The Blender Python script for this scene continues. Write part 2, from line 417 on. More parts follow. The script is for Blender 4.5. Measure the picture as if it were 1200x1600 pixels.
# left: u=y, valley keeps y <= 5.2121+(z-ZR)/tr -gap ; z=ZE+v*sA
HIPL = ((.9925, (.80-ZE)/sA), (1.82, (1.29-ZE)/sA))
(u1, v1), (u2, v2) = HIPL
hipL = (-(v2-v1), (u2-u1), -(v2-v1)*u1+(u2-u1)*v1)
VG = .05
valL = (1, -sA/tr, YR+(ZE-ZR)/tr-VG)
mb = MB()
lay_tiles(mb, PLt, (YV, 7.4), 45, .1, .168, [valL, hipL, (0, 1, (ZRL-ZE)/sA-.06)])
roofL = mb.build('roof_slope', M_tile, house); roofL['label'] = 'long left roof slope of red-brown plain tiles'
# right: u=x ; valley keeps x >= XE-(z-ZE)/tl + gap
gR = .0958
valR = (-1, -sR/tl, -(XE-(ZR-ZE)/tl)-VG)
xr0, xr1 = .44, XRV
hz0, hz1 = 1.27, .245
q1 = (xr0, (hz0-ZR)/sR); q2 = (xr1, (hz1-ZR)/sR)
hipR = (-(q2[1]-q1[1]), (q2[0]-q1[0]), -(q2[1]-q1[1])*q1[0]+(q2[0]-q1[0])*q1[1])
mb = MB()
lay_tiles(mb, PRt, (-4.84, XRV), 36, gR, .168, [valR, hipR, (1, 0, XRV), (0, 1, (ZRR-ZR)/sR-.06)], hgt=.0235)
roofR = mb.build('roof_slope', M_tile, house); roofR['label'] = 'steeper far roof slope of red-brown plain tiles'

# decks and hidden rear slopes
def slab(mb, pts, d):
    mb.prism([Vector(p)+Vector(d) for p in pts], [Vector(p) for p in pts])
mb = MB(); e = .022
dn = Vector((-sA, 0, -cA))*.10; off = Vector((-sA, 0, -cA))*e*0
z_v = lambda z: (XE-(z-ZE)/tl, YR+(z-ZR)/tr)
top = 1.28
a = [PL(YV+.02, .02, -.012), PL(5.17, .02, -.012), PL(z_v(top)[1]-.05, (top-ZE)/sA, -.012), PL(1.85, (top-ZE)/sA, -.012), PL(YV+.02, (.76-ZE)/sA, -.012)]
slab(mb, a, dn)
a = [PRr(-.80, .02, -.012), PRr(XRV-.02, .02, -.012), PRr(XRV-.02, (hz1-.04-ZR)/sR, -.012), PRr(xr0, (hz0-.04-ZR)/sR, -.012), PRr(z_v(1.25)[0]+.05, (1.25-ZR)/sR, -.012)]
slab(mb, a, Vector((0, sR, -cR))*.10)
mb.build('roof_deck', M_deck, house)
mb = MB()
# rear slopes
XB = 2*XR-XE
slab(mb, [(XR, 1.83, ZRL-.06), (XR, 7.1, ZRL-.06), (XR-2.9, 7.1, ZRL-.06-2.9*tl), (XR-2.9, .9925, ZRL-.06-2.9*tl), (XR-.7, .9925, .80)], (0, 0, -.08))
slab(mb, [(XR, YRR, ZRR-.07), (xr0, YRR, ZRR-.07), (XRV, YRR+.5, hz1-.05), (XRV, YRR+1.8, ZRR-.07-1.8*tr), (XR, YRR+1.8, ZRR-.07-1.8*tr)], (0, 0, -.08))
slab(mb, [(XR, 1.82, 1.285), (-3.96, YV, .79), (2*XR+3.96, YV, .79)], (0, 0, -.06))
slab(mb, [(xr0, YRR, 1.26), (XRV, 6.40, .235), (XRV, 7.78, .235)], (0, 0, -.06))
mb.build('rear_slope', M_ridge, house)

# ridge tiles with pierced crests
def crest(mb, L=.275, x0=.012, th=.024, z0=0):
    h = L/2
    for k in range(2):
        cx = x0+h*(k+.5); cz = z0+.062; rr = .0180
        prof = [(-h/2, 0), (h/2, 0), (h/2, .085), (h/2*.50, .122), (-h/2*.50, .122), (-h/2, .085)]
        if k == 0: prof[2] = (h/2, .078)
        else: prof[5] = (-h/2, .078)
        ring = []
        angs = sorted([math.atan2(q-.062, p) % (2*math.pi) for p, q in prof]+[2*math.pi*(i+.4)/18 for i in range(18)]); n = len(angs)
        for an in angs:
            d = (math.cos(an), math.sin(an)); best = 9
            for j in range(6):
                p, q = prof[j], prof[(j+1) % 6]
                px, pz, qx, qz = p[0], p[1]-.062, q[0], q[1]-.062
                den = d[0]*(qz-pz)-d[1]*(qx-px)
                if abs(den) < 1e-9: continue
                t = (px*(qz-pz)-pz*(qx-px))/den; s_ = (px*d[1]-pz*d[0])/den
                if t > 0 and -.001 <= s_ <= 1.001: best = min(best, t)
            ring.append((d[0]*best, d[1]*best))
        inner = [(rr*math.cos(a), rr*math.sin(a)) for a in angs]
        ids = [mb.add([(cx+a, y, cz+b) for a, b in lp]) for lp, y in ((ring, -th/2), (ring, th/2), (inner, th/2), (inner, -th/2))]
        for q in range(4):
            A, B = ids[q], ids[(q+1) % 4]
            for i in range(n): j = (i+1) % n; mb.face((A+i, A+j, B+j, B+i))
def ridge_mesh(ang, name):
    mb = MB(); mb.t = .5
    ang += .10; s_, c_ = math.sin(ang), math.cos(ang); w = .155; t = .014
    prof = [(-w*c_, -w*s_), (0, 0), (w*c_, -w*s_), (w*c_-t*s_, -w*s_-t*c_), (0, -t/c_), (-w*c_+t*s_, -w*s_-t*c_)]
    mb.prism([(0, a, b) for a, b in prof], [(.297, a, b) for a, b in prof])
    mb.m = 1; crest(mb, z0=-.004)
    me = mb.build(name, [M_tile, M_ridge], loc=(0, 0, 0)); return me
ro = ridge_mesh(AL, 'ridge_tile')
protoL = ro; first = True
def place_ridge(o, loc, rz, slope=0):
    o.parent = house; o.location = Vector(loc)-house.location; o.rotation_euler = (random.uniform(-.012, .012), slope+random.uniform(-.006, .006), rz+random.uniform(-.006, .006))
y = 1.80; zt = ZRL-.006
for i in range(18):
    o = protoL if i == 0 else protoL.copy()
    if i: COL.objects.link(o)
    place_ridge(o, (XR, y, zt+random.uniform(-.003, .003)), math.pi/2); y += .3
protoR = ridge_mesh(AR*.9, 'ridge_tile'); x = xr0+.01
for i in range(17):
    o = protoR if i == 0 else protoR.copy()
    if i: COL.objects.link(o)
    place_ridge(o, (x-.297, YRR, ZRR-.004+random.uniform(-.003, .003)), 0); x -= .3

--

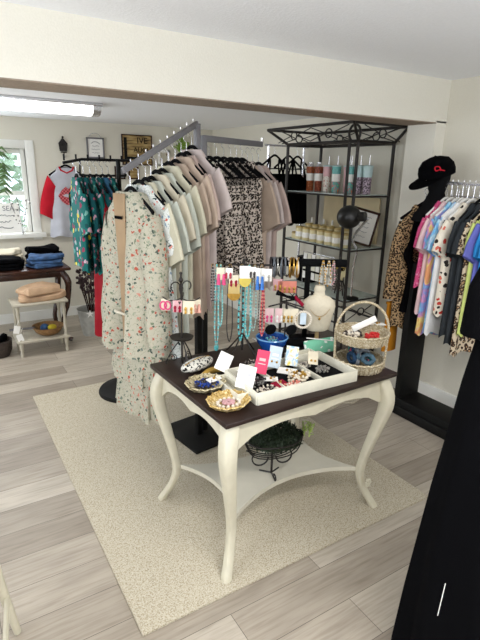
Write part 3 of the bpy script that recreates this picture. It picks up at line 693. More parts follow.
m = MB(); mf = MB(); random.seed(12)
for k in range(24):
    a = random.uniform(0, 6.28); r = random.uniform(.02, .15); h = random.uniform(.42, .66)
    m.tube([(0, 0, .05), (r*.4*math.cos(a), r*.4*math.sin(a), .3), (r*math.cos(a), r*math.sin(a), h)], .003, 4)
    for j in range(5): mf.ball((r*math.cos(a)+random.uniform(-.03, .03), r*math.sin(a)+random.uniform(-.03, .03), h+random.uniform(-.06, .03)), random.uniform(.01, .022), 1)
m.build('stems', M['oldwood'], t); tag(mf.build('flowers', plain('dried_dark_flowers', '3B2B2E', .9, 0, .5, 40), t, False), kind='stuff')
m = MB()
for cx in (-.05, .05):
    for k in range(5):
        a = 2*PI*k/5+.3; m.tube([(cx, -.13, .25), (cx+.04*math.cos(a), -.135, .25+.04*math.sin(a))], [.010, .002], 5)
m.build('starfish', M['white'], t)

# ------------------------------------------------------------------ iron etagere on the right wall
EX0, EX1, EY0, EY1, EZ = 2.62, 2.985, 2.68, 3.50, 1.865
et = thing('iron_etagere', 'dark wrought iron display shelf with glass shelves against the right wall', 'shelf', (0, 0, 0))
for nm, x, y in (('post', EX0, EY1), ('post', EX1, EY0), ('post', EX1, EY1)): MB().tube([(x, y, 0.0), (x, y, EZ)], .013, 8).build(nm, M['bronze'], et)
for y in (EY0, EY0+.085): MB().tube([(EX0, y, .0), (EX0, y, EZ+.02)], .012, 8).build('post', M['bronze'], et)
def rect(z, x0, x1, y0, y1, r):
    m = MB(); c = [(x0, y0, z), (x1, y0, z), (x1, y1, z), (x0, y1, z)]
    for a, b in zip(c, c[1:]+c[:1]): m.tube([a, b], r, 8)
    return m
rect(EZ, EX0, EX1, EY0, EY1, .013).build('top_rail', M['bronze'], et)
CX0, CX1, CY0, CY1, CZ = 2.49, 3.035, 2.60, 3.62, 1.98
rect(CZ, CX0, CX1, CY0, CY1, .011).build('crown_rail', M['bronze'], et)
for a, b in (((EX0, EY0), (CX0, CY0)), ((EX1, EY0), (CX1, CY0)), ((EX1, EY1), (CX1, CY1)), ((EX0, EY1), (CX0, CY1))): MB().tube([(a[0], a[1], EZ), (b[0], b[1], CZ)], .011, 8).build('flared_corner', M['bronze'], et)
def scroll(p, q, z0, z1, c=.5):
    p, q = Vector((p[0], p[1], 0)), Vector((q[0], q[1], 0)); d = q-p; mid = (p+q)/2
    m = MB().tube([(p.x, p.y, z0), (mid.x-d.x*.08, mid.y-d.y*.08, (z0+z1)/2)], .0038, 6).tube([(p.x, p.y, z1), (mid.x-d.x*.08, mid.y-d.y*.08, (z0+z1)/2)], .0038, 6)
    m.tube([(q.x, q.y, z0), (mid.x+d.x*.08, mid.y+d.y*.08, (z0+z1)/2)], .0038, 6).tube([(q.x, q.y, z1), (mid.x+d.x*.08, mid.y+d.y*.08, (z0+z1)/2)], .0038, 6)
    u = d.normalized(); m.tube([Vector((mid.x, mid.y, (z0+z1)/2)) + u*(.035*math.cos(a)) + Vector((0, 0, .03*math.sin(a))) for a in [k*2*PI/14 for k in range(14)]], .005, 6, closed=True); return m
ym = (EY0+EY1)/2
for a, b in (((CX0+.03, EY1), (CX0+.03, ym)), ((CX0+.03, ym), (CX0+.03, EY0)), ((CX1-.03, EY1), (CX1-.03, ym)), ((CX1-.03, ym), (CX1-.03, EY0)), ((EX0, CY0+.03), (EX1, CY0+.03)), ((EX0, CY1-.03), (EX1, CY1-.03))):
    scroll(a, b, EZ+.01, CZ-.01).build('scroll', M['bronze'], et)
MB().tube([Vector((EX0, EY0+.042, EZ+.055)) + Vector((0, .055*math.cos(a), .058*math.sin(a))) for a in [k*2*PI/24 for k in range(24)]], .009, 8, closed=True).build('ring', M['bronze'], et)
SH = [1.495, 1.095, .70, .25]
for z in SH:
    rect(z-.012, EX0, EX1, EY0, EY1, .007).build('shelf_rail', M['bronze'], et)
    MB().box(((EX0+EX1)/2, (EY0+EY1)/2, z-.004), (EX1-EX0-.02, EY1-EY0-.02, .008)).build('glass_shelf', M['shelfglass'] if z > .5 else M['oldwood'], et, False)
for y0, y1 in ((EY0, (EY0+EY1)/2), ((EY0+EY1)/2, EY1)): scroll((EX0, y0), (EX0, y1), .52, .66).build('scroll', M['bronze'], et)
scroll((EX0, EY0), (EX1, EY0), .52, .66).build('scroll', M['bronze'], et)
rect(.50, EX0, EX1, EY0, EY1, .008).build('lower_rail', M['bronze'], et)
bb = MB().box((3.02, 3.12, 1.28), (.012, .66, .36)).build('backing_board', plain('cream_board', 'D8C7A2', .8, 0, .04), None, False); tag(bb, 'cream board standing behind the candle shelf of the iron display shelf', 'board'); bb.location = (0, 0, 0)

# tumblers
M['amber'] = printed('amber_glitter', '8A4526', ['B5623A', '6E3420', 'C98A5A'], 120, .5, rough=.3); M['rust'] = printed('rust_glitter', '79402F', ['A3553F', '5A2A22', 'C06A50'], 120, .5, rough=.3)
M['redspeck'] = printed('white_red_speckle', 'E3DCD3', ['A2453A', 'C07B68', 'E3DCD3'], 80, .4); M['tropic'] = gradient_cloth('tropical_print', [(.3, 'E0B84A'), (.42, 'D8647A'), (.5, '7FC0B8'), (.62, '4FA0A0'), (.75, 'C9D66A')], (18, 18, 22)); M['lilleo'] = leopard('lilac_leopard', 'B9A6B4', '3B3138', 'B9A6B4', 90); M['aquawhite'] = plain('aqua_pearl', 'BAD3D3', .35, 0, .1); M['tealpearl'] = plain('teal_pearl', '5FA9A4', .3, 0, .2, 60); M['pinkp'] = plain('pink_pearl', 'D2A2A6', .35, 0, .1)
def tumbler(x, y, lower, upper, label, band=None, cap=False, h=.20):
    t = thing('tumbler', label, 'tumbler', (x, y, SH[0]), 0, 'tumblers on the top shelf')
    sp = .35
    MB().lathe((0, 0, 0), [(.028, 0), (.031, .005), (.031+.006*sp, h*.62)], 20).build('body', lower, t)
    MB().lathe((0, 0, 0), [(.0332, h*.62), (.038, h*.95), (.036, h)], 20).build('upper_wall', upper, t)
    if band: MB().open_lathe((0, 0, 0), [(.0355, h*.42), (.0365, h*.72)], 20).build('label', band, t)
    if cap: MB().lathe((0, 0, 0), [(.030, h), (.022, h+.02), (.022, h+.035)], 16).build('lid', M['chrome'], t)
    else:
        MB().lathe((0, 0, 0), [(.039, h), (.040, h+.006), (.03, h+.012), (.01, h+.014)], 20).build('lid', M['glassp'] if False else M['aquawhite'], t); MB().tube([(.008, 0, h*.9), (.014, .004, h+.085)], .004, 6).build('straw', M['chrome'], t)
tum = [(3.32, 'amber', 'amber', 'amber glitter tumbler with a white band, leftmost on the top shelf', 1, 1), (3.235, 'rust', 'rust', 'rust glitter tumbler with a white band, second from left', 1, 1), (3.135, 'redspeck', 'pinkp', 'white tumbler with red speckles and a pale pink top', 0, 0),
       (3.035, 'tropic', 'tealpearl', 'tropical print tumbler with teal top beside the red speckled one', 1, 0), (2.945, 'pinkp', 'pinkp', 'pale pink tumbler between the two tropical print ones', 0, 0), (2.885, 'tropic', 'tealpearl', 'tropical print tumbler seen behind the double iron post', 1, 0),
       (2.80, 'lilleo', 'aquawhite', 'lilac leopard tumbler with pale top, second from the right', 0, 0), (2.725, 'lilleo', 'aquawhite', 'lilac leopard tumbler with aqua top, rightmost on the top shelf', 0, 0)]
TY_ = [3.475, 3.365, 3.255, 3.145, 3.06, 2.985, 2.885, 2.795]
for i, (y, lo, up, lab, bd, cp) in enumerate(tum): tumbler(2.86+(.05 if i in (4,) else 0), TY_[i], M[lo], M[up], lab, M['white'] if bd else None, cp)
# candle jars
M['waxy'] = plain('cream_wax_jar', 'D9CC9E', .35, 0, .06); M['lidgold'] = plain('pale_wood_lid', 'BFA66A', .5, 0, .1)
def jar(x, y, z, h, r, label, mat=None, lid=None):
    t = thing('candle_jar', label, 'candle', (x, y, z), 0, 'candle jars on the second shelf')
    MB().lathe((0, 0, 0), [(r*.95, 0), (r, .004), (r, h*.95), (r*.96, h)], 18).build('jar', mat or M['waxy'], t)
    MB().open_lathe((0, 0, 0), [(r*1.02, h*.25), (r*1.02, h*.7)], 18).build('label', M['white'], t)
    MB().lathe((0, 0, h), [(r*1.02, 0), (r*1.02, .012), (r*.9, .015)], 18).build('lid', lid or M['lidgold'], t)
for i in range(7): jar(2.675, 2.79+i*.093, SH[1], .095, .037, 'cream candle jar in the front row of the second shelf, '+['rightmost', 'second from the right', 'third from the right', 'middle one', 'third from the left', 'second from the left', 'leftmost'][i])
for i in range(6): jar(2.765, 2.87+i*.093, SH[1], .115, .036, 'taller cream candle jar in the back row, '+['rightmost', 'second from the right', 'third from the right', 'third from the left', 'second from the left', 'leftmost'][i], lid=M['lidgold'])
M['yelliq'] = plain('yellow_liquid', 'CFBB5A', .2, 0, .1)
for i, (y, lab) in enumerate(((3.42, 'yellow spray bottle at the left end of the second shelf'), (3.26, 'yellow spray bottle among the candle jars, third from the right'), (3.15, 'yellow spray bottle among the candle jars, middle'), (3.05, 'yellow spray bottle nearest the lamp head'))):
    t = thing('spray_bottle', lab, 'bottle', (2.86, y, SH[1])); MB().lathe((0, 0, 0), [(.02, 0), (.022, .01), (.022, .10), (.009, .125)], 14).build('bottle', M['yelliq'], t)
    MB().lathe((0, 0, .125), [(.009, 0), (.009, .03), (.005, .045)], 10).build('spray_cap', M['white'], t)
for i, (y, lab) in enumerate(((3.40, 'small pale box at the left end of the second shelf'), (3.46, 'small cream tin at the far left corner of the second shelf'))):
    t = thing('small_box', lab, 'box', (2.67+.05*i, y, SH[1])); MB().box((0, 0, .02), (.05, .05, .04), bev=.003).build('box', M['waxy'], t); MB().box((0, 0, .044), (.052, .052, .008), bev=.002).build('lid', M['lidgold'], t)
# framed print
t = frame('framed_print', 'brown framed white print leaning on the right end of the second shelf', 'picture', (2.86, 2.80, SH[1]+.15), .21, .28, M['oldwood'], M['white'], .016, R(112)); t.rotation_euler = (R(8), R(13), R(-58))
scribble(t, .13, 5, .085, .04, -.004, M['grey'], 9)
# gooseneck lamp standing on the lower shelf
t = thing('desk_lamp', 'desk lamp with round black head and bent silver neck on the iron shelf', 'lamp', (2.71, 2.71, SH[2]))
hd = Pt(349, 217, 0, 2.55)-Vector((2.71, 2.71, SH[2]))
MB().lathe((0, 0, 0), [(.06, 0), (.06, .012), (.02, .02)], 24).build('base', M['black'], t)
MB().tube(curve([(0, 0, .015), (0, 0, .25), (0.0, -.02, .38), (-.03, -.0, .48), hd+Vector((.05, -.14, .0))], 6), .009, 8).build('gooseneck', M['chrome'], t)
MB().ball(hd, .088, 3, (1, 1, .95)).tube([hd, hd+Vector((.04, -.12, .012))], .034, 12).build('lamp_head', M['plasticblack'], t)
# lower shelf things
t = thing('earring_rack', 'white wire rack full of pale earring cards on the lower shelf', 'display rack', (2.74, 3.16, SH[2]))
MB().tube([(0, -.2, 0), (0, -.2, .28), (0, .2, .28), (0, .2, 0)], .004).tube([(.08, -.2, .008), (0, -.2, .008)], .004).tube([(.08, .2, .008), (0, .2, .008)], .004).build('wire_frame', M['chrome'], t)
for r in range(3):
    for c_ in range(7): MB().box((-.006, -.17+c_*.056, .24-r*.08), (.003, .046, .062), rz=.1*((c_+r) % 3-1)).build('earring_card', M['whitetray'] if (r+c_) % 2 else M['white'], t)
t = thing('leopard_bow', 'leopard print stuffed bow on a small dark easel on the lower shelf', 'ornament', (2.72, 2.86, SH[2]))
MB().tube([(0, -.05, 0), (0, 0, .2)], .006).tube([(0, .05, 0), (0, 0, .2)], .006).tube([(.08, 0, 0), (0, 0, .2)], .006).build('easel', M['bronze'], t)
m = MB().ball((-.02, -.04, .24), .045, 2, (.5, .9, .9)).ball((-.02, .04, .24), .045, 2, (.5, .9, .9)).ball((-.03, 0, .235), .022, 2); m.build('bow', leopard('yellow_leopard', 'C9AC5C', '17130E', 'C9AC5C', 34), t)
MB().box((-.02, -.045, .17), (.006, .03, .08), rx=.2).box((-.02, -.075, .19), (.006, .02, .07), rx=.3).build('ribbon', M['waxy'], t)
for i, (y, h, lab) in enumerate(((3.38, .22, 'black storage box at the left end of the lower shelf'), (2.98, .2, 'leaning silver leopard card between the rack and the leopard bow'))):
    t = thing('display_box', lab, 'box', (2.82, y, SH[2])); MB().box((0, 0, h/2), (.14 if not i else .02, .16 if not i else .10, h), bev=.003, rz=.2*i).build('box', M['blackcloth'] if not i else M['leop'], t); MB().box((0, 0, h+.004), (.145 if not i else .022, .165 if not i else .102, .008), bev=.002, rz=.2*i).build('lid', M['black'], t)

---

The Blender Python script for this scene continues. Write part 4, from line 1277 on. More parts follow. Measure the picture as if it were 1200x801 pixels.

*Given instruction*
Quote the data above from the line containing "were 1200x1600 pixels." to the line containing "roofR = mb.build('roof_slope', M_tile, house);", inclusive, and stop.

*Result for this task*
The Blender Python script for this scene continues. Write part 2, from line 417 on. More parts follow. The script is for Blender 4.5. Measure the picture as if it were 1200x1600 pixels.
# left: u=y, valley keeps y <= 5.2121+(z-ZR)/tr -gap ; z=ZE+v*sA
HIPL = ((.9925, (.80-ZE)/sA), (1.82, (1.29-ZE)/sA))
(u1, v1), (u2, v2) = HIPL
hipL = (-(v2-v1), (u2-u1), -(v2-v1)*u1+(u2-u1)*v1)
VG = .05
valL = (1, -sA/tr, YR+(ZE-ZR)/tr-VG)
mb = MB()
lay_tiles(mb, PLt, (YV, 7.4), 45, .1, .168, [valL, hipL, (0, 1, (ZRL-ZE)/sA-.06)])
roofL = mb.build('roof_slope', M_tile, house); roofL['label'] = 'long left roof slope of red-brown plain tiles'
# right: u=x ; valley keeps x >= XE-(z-ZE)/tl + gap
gR = .0958
valR = (-1, -sR/tl, -(XE-(ZR-ZE)/tl)-VG)
xr0, xr1 = .44, XRV
hz0, hz1 = 1.27, .245
q1 = (xr0, (hz0-ZR)/sR); q2 = (xr1, (hz1-ZR)/sR)
hipR = (-(q2[1]-q1[1]), (q2[0]-q1[0]), -(q2[1]-q1[1])*q1[0]+(q2[0]-q1[0])*q1[1])
mb = MB()
lay_tiles(mb, PRt, (-4.84, XRV), 36, gR, .168, [valR, hipR, (1, 0, XRV), (0, 1, (ZRR-ZR)/sR-.06)], hgt=.0235)
roofR = mb.build('roof_slope', M_tile, house); roofR['label'] = 'steeper far roof slope of red-brown plain tiles'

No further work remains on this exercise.